§ **WORK TO COMPLETE**
Each line of the listing that contains the word "part" is to be copied.
--
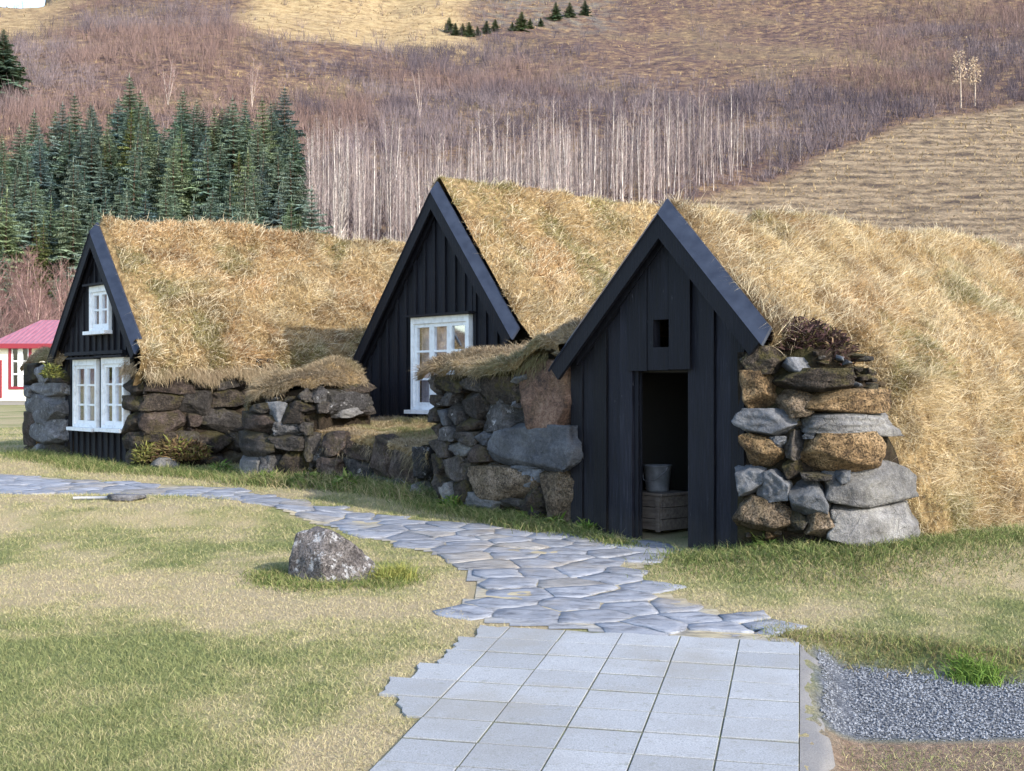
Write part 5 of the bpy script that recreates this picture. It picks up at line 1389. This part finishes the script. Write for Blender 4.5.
def thicket():
    a = Acc(); n = 0
    while n < 420:
        t = rng.uniform(-.158, .21); fb = float(np.interp(t, FBT, FBY))
        y = rng.uniform(96, float(np.interp(t, [-.16, -.05, .03, .12], [114, 115, 121, 126]))) if t < .12 else fb+rng.uniform(1, 15)
        if t > .045 and y < fb+1.5: continue
        if t > .12 and rng.random() > np.interp(t, [.12, .21], [.6, .04]): continue
        x = t*y; z = float(G(x, y)); H = rng.uniform(4.5, 8.6)*float(np.interp(t, [.1, .21], [1, .55])); c = np.array((.36, .30, .285))*rng.uniform(.4, 1.2)
        bx, by = rng.normal(0, .28, 2)
        P = [(x, y, z-.1), (x+bx*.4, y+by*.4, z+H*.5), (x+bx, y+by, z+H)]
        a.tube(P, [.04, .028, .006], 4, 0, c, False)
        V = []; 
        for k in range(26):
            f = rng.uniform(.2, .97); p = np.array([x+bx*f, y+by*f, z+H*f]); az = rng.uniform(0, 6.28); L = H*.16*(1.05-f)**.6*rng.uniform(.5, 1.2); an = rng.uniform(.3, .8)
            q = p+L*np.array([cos(az)*sin(an), sin(az)*sin(an), cos(an)+.3]); w = np.array([-sin(az), cos(az), 0])*.013
            V += [p-w, p+w, q]
        a.add(np.array(V), [np.arange(len(V)).reshape(-1, 3)], 0, c*.78)
        n += 1
    tag(a.build('birch_thicket', M['bark2']), kind='stuff')
# birches between the plantation and the red-roofed house
PK = [bare_mesh(140+i, 6.8, 90, .95, .06, (.40, .30, .25), (.26, .165, .155), .22, .017, 7, 2, (.4, 1.0)) for i in range(4)]
for i, (px, Y, s) in enumerate([(-18, 60, 1), (-4, 62, 1.05), (8, 58, .95), (20, 63, 1.08), (30, 59, .95), (40, 62, 1.08), (50, 60, .9), (61, 63, 1.05), (72, 61, .98), (84, 64, .95), (14, 66, 1.1), (36, 66, 1.0), (56, 67, 1.05), (2, 67, 1.0), (78, 67, 1.0), (100, 65, .8), (24, 70, 1.05), (46, 70, 1.0), (66, 71, 1.0), (-10, 71, 1.)]):
    plant_tree('birch_tree', PK[i % 4], wx(px, Y), Y, s*.97, 'bushy leafless birch with reddish twigs behind the red-roofed house', 'tree', 'reddish birches behind the red-roofed house')
e = plant_tree('birch_tree', bare_mesh(171, 8.2, 80, .75, .08, (.62, .57, .5), (.5, .44, .4), .08, .02, 4, 1, (.35, .7)), wx(336, 88), 88.0, 1.0, 'spreading pale birch standing alone in front of the dense stand at its left edge', 'tree')
BT = [bare_mesh(180+i, 6., 60, .8, .06, (.50, .43, .38), (.30, .22, .21), .15, .018, 5, 3) for i in range(2)]
for px, Y, lb in ((252, 152, 'many-stemmed pale birch on the brown slope above the spruces, right of centre'), (168, 150, 'pale birch cluster on the brown slope just above the spruce tops'), (420, 150, 'pale leafless birch above the left part of the dense stand'), (700, 150, 'pale birch in the purple brush above the dense stand')):
    plant_tree('birch_tree', BT[nb % 2], wx(px, Y), Y, 1.0, lb, 'tree'); nb += 1
# pale poplars on the right slope
def leafy(seed, H, n, c, R):
    r = np.random.default_rng(seed); cr_, tk = bare_mesh(seed, H, 30, .5, .10, (.52, .44, .36), (.42, .33, .25), .45, .025, 2)
    a = Acc(); b = r.uniform(.45, 1.0, n); th = r.uniform(0, 6.28, n); rr = R*np.sqrt(r.random(n))*(1.15-b*.6)
    P = np.stack([rr*np.cos(th), rr*np.sin(th), b*H], 1); N = r.normal(0, 1, (n, 3)); blades(a, P, N, r.uniform(.16, .34, n), .16, r.normal(0, .4, (n, 3)), np.tile(np.array(c), (n, 1)))
    return a.mesh('poplar_crown', [M['grass']]), tk
plant_tree('poplar_tree', leafy(201, 6.9, 300, (.50, .40, .30), 1.15), wx(961, first_hit(961, 108)), first_hit(961, 108), 1, 'taller of two pale poplars with cream withered leaves on the right slope', 'tree')
plant_tree('poplar_tree', leafy(202, 6.1, 260, (.50, .40, .29), 1.0), wx(975, first_hit(975, 106)), first_hit(975, 106), 1, 'shorter pale poplar beside its taller twin on the right slope', 'tree')
plant_tree('pine_tree', spruce_mesh(210, 7.8, 3.4, (.08, .115, .08), 1.5), wx(3, 152), 152, 1.0, 'lone dark pine at the left edge above the spruce plantation', 'tree')
SM = [spruce_mesh(220+i, 3.2, 1.5, (.085, .12, .06), 1.3) for i in range(4)]
for px, Y in [(449, 222), (455, 219), (462, 221), (470, 220), (478, 222), (486, 223), (495, 224), (512, 226), (521, 227), (530, 228), (541, 231), (556, 236), (570, 238), (585, 242)]:
    plant_tree('spruce_tree', SM[px % 4], wx(px, Y), Y+rng.uniform(-2, 2), rng.uniform(.5, 1.1), 'small dark conifer in the short row high on the hill', 'tree', 'small conifers high on the hill')

# leafless scrub that covers the hill: too dense to count
def scrub():
    N = 24000
    t = rng.uniform(-.46, .47, N); y = rng.uniform(96**1.5, 262**1.5, N)**(1/1.5); x = t*y
    m = fbm(x*.035, y*.035, 0, 71, 4)
    py = CY-(G(x, y)+.5-EYE)/y*F
    d = .22+1.25*m
    d += .55*np.exp(-((t+.21)/.12)**2)*sm(py, 8, 35)                  # dense thicket above the spruces
    d += .7*np.exp(-((t+.06)/.12)**2)*np.exp(-((py-75)/38)**2)
    d += .7*sm(t, .05, .16)*np.exp(-((py-105)/42)**2)
    d += .6*(py > 95)*(t > -.17)
    d -= .75*sm(t, -.03, .02)*sm(60-py, -15, 25)*sm(.30-t, 0, .06)
    d -= 1.3*gold_zone(x, y)*(py < 46)
    d += .5*sm(t, .27, .33)*np.exp(-((py-60)/50)**2)
    ok = (rng.random(N) < np.clip(d, .03, 1)) & (in_field(x, y) < .3)
    ok &= ~((t < -.17) & (y < 124))
    x, y = x[ok], y[ok]; n = len(x); z = G(x, y)
    hgt = rng.uniform(.8, 2.3, n)*(1+.5*sm(fbm(x*.07, y*.07, 0, 79), .1, .4))*(1+.3*fbm(x*.05, y*.05, 0, 73))
    base = mixc((.082, .068, .082), (.172, .14, .148), sm(fbm(x*.09, y*.09, 0, 78)+rng.normal(0, .25, n), -.4, .4)); base = mixc(base, (.19, .125, .105), .7*sm(fbm(x*.04, y*.04, 0, 75), .0, .3))
    k = 22; VV = []; TT = []
    for s in range(k):
        az = rng.uniform(0, 2*pi, n); rad = rng.uniform(.0, .35, n); sp = rng.uniform(.05, .9, n)*hgt*.6
        p = np.stack([x+rad*np.cos(az), y+rad*np.sin(az), z-.1], 1); h = hgt*rng.uniform(.55, 1.05, n)
        q = np.stack([x+(rad+sp)*np.cos(az), y+(rad+sp)*np.sin(az), z+h], 1)
        b2 = rng.uniform(0, 2*pi, n); w = np.stack([np.cos(b2), np.sin(b2), np.zeros(n)], 1)*(.022+.014*rng.random(n))[:, None]
        if s >= 8:                                             # twigs fork from half way up
            f = rng.uniform(.35, .7, n)[:, None]; p = p*(1-f)+q*f; q = q+rng.normal(0, .28, (n, 3)); w = w*.75
        VV.append(np.stack([p-w, p+w, q], 1)); TT.append(np.repeat((base*rng.uniform(.75, 1.3, (n, 1)))[:, None], 3, 1))
    V = np.concatenate(VV).reshape(-1, 3); T = np.concatenate(TT).reshape(-1, 3)
    a = Acc(); a.add(V, [np.arange(len(V)).reshape(-1, 3)], 0, T)
    tag(a.build('scrub', M['bark2']), kind='stuff')
    # straw tufts among it and on the field
    N = 60000; t = rng.uniform(-.46, .47, N); y = rng.uniform(24**.8, 262**.8, N)**(1/.8); x = t*y
    f = in_field(x, y); ok = ((f > .5) & (rng.random(N) < .9)) | ((y > 130) & (rng.random(N) < .5*sm(fbm(x*.06, y*.06, 0, 81), -.1, .3)+.1))
    x, y, f = x[ok], y[ok], f[ok]; n = len(x); z = G(x, y)
    c = mixc((.30, .225, .125), (.22, .16, .095), rng.random(n)); c[rng.random(n) < .3] = (.38, .30, .17)
    a = Acc(); N_ = np.stack([rng.normal(0, .5, n), rng.normal(0, .5, n), np.ones(n)], 1)
    blades(a, np.stack([x, y, z-.03], 1), N_, rng.uniform(.15, .45, n)*np.clip(y/110, .3, 1.3), .09*y/110, rng.normal(0, .5, (n, 3)), c)
    tag(a.build('hill_grass', M['grass']), kind='stuff')
t = Nt('scrub_bark'); tn = t.n('Attribute', _attribute_name='tint').outputs[0]
M['bark2'] = t.fin(tn, .9, None, .1)
scrub(); thicket()

FOOT += [[tuple(W1.p[0]), tuple(W1.p[1]), tuple(W1.p[-1]), HL.w(1, 3), HL.w(-2, 3)]]
for wl in (W2, W3, W4, W5, W6):
    p = [tuple(q) for q in wl.p]; FOOT.append(p+[(p[-1][0]+1.2*RX, p[-1][1]+1.2*RY), (p[0][0]+1.2*RX, p[0][1]+1.2*RY)])
for H, a_, b_ in ((HL, uwl_L, 1.4), (HM, -1.8, 3.), (HR, -1.0, 1.4)): FOOT.append([H.w(a_, KW), H.w(b_, KW), H.w(b_, 8), H.w(a_, 8)])
make_ground(); make_flagstones(); make_paving(); make_lawn()

# ------------------------------------------------------------------ camera, sun and sky
cam = bpy.data.cameras.new('camera'); co = bpy.data.objects.new('camera', cam); C.objects.link(co)
cam.sensor_width = 36; cam.lens = F*36/1024; cam.clip_start = .1; cam.clip_end = 3000
co.location = (0, 0, EYE); co.rotation_euler = (pi/2, 0, 0); bpy.context.scene.camera = co
SD = np.array([.74, -.67]); SD = SD/np.linalg.norm(SD); EL = radians(SUN_EL)
sv = np.array([SD[0]*cos(EL), SD[1]*cos(EL), sin(EL)])
sun = bpy.data.lights.new('sun', 'SUN'); so = bpy.data.objects.new('sun', sun); C.objects.link(so)
from mathutils import Vector
so.rotation_euler = Vector(sv).to_track_quat('Z', 'Y').to_euler(); so.location = (20, -10, 20)
sun.energy = SUN_E; sun.angle = radians(.5); sun.color = (1, .92, .80)
wd = bpy.data.worlds.new('World'); bpy.context.scene.world = wd; wd.use_nodes = True; nt = wd.node_tree
bg = nt.nodes['Background']; sky = nt.nodes.new('ShaderNodeTexSky'); sky.sky_type = 'NISHITA'; sky.sun_disc = False
sky.sun_elevation = EL; sky.sun_rotation = atan2(SD[0], SD[1]); sky.air_density = 1.0; sky.dust_density = 1.0; sky.ozone_density = 1.0
nt.links.new(sky.outputs[0], bg.inputs[0]); bg.inputs[1].default_value = SKY_S
sc = bpy.context.scene; sc.view_settings.view_transform = 'Standard'; sc.view_settings.look = 'None'; sc.view_settings.exposure = EXPO; sc.view_settings.gamma = 1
--
§ **RESPONSE FOR THIS EXERCISE**
Write part 5 of the bpy script that recreates this picture. It picks up at line 1389. This part finishes the script. Write for Blender 4.5.
for px, Y, lb in ((252, 152, 'many-stemmed pale birch on the brown slope above the spruces, right of centre'), (168, 150, 'pale birch cluster on the brown slope just above the spruce tops'), (420, 150, 'pale leafless birch above the left part of the dense stand'), (700, 150, 'pale birch in the purple brush above the dense stand')):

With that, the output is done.